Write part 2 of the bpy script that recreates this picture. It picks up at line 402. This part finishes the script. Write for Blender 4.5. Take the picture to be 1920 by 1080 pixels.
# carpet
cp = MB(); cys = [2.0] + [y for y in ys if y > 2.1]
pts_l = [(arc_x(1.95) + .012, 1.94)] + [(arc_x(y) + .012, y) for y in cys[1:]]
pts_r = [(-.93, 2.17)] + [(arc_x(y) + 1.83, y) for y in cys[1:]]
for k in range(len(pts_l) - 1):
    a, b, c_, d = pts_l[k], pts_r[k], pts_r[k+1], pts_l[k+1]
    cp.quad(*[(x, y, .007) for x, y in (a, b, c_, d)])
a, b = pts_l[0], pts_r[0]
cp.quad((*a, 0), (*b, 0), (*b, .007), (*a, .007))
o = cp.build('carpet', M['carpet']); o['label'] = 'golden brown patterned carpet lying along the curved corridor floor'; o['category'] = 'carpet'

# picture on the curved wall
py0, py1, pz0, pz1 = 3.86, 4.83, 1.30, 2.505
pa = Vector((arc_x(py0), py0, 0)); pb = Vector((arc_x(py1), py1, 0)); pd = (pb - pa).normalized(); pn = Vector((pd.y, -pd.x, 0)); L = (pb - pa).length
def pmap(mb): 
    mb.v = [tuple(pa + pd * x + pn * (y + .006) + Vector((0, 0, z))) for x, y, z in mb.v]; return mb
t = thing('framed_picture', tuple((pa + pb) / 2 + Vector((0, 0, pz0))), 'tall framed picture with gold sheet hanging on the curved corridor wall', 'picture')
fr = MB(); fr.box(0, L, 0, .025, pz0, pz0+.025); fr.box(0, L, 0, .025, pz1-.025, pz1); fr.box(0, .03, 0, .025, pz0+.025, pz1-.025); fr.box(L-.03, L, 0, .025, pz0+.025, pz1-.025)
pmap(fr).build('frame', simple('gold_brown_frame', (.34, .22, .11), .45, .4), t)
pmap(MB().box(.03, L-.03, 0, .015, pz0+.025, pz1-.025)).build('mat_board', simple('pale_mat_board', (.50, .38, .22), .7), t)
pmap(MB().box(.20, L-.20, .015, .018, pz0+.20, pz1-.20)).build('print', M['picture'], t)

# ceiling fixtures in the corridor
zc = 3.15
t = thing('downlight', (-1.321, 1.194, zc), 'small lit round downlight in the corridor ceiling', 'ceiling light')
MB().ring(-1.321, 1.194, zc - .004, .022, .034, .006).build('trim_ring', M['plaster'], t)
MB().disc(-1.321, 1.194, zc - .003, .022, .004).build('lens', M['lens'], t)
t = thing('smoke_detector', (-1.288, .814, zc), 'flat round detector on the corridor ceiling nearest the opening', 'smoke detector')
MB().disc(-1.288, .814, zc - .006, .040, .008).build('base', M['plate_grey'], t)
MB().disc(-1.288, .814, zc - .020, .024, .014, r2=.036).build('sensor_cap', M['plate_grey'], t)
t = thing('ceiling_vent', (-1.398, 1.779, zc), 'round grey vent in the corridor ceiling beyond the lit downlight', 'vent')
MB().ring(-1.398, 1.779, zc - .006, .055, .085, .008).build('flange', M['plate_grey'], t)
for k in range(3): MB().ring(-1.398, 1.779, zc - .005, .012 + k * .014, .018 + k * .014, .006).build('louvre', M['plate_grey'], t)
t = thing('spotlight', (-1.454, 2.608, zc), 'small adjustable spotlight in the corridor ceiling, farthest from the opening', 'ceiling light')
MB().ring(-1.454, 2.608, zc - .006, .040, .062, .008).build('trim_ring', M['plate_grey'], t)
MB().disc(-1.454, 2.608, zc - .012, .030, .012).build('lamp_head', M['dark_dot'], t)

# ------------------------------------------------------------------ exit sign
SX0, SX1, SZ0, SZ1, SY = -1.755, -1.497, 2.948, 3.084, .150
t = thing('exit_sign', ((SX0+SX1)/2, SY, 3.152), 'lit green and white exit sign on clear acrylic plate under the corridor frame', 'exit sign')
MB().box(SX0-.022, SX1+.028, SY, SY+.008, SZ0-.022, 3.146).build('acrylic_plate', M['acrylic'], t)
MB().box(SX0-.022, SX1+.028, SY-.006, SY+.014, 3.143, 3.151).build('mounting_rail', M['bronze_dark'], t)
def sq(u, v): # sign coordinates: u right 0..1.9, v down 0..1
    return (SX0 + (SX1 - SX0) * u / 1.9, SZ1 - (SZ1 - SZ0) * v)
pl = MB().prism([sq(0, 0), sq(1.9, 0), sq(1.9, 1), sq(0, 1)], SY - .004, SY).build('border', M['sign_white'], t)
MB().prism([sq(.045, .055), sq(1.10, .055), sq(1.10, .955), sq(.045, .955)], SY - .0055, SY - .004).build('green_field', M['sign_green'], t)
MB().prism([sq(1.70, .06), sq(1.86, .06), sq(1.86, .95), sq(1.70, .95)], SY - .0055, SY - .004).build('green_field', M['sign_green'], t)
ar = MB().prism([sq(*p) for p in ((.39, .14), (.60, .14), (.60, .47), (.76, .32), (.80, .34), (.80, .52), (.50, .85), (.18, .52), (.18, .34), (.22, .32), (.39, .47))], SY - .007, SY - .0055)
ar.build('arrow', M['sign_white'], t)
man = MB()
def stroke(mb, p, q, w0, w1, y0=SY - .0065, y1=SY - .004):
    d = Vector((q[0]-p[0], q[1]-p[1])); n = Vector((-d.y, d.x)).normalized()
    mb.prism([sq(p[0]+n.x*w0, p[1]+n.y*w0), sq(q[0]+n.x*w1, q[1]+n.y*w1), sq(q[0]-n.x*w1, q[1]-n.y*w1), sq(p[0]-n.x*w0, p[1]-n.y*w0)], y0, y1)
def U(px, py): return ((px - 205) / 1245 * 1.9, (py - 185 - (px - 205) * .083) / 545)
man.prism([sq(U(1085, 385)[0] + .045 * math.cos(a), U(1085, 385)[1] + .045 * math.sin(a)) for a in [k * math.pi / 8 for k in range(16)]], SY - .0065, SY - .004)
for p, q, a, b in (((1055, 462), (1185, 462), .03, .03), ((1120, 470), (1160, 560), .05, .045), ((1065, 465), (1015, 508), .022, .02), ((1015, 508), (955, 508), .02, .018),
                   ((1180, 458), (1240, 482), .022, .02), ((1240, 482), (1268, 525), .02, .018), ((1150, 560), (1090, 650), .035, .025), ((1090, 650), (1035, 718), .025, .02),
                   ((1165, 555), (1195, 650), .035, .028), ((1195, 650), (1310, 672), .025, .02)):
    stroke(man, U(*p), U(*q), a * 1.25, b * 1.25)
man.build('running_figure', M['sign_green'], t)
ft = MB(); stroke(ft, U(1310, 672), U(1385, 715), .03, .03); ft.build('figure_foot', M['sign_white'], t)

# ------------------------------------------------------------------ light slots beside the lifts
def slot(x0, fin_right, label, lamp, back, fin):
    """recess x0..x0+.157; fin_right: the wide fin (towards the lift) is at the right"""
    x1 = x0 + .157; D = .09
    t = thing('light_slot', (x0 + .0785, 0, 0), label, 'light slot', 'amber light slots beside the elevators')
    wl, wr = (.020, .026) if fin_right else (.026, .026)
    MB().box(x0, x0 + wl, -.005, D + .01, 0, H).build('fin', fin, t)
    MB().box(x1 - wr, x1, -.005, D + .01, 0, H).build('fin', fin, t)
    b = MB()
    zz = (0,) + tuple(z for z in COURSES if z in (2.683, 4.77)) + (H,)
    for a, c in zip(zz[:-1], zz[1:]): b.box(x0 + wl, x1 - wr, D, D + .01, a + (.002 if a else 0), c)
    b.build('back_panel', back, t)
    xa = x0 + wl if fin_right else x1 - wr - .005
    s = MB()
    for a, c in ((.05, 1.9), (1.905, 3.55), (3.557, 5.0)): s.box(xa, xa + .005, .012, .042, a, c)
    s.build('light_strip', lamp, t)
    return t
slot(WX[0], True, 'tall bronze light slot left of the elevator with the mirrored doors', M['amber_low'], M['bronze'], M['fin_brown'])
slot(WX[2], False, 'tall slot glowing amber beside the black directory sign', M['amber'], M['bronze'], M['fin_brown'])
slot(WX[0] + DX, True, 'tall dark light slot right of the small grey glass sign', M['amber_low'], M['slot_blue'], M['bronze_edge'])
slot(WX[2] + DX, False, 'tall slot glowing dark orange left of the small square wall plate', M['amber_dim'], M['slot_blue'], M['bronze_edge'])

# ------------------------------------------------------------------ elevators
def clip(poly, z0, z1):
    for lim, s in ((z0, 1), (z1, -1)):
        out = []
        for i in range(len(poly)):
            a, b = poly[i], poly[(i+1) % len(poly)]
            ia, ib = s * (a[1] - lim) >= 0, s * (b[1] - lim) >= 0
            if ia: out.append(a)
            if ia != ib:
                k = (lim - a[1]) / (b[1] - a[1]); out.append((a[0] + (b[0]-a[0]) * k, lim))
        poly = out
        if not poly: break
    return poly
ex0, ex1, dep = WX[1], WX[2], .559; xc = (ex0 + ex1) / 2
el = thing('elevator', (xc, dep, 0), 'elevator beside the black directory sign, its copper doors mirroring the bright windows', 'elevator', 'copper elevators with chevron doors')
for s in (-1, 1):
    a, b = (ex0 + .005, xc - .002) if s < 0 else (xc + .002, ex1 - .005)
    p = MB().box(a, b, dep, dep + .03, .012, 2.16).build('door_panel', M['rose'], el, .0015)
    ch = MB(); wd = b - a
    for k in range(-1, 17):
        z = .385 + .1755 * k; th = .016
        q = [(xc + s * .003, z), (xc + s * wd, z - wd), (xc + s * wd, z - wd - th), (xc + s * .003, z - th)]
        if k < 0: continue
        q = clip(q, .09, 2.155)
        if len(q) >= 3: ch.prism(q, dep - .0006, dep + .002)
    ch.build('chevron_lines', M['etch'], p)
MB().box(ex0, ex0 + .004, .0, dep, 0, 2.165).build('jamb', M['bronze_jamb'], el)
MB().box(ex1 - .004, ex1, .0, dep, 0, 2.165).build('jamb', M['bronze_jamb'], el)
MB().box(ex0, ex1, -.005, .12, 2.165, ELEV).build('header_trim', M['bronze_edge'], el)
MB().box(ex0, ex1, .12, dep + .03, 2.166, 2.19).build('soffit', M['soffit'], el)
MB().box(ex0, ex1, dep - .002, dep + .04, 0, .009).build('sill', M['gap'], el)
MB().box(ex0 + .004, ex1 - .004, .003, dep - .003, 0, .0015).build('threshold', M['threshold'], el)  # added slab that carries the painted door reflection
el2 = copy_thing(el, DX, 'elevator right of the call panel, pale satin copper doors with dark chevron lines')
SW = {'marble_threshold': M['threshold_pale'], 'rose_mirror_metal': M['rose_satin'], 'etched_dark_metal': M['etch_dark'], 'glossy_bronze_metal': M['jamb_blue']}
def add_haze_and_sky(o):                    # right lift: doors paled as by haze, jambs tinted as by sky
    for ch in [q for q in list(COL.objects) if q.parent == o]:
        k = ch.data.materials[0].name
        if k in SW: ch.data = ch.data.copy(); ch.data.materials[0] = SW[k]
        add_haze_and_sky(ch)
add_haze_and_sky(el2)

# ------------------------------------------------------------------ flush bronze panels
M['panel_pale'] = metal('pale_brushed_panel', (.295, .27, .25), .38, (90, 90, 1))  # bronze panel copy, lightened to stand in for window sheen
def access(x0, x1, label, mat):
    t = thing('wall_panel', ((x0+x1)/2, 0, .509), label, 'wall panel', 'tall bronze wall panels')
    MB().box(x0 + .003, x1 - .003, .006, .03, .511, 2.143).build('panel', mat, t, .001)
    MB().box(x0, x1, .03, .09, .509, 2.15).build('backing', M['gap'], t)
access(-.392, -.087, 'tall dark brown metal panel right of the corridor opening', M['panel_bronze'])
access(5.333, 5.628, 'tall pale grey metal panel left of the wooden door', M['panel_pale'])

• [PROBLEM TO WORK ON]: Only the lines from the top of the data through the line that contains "o = cp.build('carpet', M['carpet']);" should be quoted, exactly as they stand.

• [WORKED ANSWER]:
Write part 2 of the bpy script that recreates this picture. It picks up at line 402. This part finishes the script. Write for Blender 4.5. Take the picture to be 1920 by 1080 pixels.
# carpet
cp = MB(); cys = [2.0] + [y for y in ys if y > 2.1]
pts_l = [(arc_x(1.95) + .012, 1.94)] + [(arc_x(y) + .012, y) for y in cys[1:]]
pts_r = [(-.93, 2.17)] + [(arc_x(y) + 1.83, y) for y in cys[1:]]
for k in range(len(pts_l) - 1):
    a, b, c_, d = pts_l[k], pts_r[k], pts_r[k+1], pts_l[k+1]
    cp.quad(*[(x, y, .007) for x, y in (a, b, c_, d)])
a, b = pts_l[0], pts_r[0]
cp.quad((*a, 0), (*b, 0), (*b, .007), (*a, .007))
o = cp.build('carpet', M['carpet']); o['label'] = 'golden brown patterned carpet lying along the curved corridor floor'; o['category'] = 'carpet'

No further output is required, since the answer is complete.